Earlier this month, NCL sponsored the Communities of Color Consumer Protection and Financial Services Symposium. The Joint Center for Political and Economic Studies – the only African America think tank in the US – co-hosted the program with the Center for Responsible Lending. The conference focused on telecom, fraud, student loans, auto loans and mortgage financing, with an emphasis on protecting the most vulnerable communities. These communities experience higher interest rates, rip off contract terms, and have had their family wealth wiped out by the subprime mortgage crisis in far larger proportions than their white counterparts.

We organized this conference to bring new voices into the consumer protection discussion. Representatives from La Raza, LULAC, NAACP and Urban League spoke at the event, along with Senator Elizabeth Warren (D-MA) and Congressman Keith Ellison (D-MN).

I learned a lot at about how financial institutions, car dealers and lenders, for profit colleges, and so many others target the black community for predatory practices and make billions in profits at the expense of these communities.

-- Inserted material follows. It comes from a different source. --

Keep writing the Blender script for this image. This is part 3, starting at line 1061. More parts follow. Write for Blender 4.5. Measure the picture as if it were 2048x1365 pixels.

So as we celebrate Black History Month in 2014, it’s more important than ever that communities of color have the benefit of consumer protections and that regulators and legislators work on their behalf. NCL hopes to do a conference like this at least once a year. We will be following the wonderful example of great leaders like Florence Kelley and W.E.B. Dubois who 100 years ago worked together as partners and colleagues for the cause of social justice in America.